• The due date is Sunday 16 November 2014, before 23:55.
  
  
• Submissions must be done via Blackboard. Beware that Blackboard's clock may differ slightly from yours.
  
  
• The assignment must be made in groups of two students.
  
  
• Grading will be done based on correctness and completeness of the solution. Do not forget to document your requirements, assumptions, design, implementation and modelling and simulation results in detail !
  
  
• Contact: Bart Meyers.
  
  

Petri Net modelling, simulation and analysis of a chat room protocol

You will use the Petri net tool Pipe2 v. 2.5 (don't use the latest Pipe2 version; there are numerous bugs). To start Pipe2, run pipe.bat (Windows) or pipe.sh (Linux/Mac).

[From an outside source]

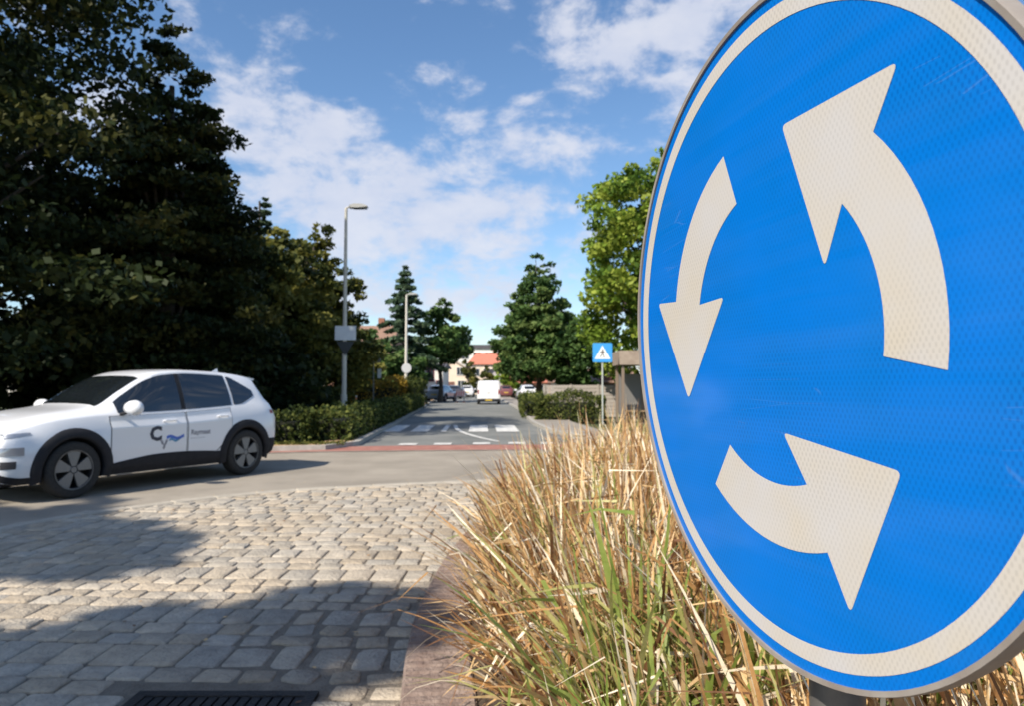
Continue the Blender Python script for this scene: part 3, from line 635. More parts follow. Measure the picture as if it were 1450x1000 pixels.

The assignment consists of four parts.

1. Build and document a Petri Net model of a chat room protocol. You can use places, transitions, tokens, arcs, inhibitor arcs and weights, but not priorities! Give your places and transitions meaningful names, to make your net readable. You can also use comments in your net. The requirements for the protocol are as follows:
• (7 %) A chat room has three users who can send and receive messages. A sent message is received by all users except the sender;
• (7 %) The sent messages are buffered by the chat room. The buffer has size 2;
• (7 %) A sent message is cleared from the buffer when all users (except for the sender, who should not receive a copy of the message s/he sent) have received *that* message. Messages from one sender arrive in the same order as they have been sent. The order among different senders may be changed upon arrival;
• (7 %) The messages are sent in a fair way: every user has exactly one chance per time cycle to send a message. A user *must* send a message if s/he can: when a user has a message to be sent (i.e., the user has something to say) and the buffer is not full;
• (10 %) Implement "true" fairness: the order of interleaving of events (i.e., of firing of transitions) within one time slice is nondeterministic;
• (7 %) To be able to analyse performance, the following counters must be modelled: the number of time cycles, how many messages each user sent, and how many messages each user received.
2. (10 %) Perform an appropriate number of simulation steps of this protocol so that its possibilities are illustrated, and comment.
3. Analyse your Petri net in terms of:
   • (5 %) boundedness: if your net is bounded, argue why. If not, argue what can be modified to make it bounded;
   • (5 %) deadlock: if your net is deadlock free, argue why. If not argue what can be modified to make it deadlock free;
   • (5 %) reachability: which (partial) states are reachable and which are not?
   • (5 %) liveness: what is the liveness level for each transition?
   • (5 %) persistence: argue for each transition whether it is persistent;
   • (5 %) invariants: what are the invariants in the system, and what do each of them mean?
   • (5 %) can the buffer overflow? Argue why (not).
4. (10 %) Write a report commenting on and illustrating all previous sections.